- [SET EXERCISE]: In the records that follow, locate every line with "from" and extract it.

- [RECORD EXTRACTS]:
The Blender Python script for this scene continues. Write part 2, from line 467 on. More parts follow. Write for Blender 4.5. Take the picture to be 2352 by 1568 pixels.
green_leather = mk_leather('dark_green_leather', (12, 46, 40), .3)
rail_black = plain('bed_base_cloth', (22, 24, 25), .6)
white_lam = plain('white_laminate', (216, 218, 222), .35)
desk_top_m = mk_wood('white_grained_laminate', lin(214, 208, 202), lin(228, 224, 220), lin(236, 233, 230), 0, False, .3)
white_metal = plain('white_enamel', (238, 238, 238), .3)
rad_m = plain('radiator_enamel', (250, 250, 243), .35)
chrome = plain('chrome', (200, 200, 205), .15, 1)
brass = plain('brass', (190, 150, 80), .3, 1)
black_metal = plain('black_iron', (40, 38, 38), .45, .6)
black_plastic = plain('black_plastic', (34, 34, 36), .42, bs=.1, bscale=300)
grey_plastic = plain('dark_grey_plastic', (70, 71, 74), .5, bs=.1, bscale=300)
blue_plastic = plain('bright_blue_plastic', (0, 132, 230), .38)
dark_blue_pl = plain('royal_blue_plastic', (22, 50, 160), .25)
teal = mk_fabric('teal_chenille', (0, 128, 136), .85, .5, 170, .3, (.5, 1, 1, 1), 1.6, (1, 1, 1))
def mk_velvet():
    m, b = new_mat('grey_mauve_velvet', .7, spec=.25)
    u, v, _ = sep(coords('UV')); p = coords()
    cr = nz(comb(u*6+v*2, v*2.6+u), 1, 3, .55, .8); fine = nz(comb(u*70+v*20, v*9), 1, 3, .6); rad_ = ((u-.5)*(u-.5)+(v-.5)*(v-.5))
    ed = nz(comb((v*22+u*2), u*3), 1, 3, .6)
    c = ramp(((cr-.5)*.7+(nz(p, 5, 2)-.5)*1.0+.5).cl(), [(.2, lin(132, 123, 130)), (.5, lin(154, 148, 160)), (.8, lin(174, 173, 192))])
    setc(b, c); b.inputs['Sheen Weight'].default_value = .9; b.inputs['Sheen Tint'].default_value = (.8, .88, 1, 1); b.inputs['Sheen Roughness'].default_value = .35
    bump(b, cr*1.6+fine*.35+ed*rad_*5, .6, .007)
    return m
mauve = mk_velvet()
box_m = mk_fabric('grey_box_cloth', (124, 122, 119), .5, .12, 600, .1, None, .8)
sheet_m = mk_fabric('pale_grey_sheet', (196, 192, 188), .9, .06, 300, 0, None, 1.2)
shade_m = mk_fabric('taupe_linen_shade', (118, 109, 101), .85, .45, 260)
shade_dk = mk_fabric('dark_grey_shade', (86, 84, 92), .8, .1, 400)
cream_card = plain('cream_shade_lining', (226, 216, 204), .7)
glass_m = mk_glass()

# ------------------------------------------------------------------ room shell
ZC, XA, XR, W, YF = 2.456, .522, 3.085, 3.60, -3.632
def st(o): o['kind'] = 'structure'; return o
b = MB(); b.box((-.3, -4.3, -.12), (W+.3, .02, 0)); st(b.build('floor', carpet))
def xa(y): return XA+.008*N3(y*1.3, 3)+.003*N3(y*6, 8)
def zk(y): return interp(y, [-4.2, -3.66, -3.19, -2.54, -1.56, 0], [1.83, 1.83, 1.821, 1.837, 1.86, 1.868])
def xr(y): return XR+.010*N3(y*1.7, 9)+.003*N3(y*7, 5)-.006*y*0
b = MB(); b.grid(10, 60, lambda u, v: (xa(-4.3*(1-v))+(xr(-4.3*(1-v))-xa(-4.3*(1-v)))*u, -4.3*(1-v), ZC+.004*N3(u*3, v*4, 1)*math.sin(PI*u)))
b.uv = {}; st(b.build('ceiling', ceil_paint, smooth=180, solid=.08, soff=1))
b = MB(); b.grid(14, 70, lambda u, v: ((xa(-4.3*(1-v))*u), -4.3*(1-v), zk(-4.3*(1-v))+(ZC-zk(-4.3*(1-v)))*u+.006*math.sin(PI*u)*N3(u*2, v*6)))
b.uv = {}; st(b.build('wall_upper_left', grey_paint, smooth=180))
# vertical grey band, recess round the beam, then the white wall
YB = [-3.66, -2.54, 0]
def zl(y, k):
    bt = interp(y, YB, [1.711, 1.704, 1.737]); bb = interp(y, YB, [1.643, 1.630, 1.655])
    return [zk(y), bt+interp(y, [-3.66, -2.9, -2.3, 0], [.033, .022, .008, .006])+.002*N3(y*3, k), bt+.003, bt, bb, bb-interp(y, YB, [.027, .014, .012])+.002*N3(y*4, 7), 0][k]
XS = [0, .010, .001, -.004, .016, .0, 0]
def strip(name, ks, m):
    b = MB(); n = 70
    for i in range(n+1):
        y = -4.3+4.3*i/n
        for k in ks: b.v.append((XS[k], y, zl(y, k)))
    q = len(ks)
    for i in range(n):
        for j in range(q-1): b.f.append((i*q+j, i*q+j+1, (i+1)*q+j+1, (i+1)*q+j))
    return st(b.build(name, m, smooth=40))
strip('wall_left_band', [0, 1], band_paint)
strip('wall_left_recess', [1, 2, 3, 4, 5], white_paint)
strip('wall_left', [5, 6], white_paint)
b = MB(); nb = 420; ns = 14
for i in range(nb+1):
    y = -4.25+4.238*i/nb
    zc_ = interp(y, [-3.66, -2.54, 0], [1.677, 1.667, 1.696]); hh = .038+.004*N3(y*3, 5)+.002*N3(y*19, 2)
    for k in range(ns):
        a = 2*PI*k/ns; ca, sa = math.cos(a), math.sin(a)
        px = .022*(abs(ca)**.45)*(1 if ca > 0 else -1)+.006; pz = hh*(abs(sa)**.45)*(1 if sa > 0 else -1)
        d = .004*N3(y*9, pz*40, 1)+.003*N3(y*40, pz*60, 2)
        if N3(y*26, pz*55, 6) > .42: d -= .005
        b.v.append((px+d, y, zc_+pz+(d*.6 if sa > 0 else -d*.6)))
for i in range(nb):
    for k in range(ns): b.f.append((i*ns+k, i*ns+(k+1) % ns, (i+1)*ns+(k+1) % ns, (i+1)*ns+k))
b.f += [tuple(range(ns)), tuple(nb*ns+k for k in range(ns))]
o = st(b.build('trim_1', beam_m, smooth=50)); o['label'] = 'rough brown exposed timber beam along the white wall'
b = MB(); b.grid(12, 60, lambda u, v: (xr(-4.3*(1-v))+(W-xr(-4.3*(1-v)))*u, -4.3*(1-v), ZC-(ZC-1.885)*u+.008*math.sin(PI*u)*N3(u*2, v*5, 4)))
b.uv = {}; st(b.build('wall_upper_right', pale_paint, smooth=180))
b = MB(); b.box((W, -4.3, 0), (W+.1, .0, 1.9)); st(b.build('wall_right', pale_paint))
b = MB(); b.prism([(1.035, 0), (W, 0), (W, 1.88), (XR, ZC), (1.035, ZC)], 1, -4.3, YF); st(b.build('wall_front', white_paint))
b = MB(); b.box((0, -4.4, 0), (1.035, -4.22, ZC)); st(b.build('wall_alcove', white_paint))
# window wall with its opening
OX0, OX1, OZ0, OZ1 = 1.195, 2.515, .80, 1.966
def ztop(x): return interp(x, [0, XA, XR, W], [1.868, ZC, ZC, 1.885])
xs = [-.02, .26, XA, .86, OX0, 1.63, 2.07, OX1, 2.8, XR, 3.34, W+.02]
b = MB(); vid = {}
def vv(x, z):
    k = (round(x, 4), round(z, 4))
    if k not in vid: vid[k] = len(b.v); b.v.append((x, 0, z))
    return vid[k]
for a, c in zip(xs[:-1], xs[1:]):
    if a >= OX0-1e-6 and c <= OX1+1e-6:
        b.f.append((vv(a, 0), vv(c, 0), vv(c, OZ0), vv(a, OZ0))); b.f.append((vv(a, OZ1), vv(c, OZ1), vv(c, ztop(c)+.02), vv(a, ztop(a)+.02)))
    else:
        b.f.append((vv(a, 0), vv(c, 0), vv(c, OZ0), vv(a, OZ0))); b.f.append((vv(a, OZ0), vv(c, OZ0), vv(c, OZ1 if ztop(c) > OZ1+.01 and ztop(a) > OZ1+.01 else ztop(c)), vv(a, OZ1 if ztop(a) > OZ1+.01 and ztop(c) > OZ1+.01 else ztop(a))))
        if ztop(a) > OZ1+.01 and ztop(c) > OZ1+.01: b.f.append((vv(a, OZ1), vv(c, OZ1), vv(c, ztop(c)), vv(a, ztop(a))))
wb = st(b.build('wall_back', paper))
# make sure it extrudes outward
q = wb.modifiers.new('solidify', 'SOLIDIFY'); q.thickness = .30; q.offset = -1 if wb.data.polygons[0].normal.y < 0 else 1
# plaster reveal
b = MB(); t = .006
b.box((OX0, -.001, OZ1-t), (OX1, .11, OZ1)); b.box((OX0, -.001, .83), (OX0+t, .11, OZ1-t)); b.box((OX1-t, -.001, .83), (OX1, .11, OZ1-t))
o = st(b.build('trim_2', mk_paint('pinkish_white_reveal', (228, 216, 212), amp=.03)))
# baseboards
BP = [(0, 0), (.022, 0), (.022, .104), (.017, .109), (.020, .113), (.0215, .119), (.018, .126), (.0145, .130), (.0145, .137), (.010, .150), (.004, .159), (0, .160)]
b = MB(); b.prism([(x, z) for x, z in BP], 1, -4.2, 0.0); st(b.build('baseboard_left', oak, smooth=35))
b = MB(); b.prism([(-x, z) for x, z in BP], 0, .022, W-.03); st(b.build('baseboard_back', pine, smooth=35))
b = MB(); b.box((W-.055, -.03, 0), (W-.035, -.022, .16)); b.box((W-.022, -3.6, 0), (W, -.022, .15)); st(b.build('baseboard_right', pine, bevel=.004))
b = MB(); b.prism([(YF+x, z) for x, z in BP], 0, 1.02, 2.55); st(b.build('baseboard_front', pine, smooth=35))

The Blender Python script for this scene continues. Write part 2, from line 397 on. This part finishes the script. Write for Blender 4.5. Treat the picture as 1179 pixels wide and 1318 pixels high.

- [WORKED SOLUTION]:
The Blender Python script for this scene continues. Write part 2, from line 467 on. More parts follow. Write for Blender 4.5. Take the picture to be 2352 by 1568 pixels.
The Blender Python script for this scene continues. Write part 2, from line 397 on. This part finishes the script. Write for Blender 4.5. Treat the picture as 1179 pixels wide and 1318 pixels high.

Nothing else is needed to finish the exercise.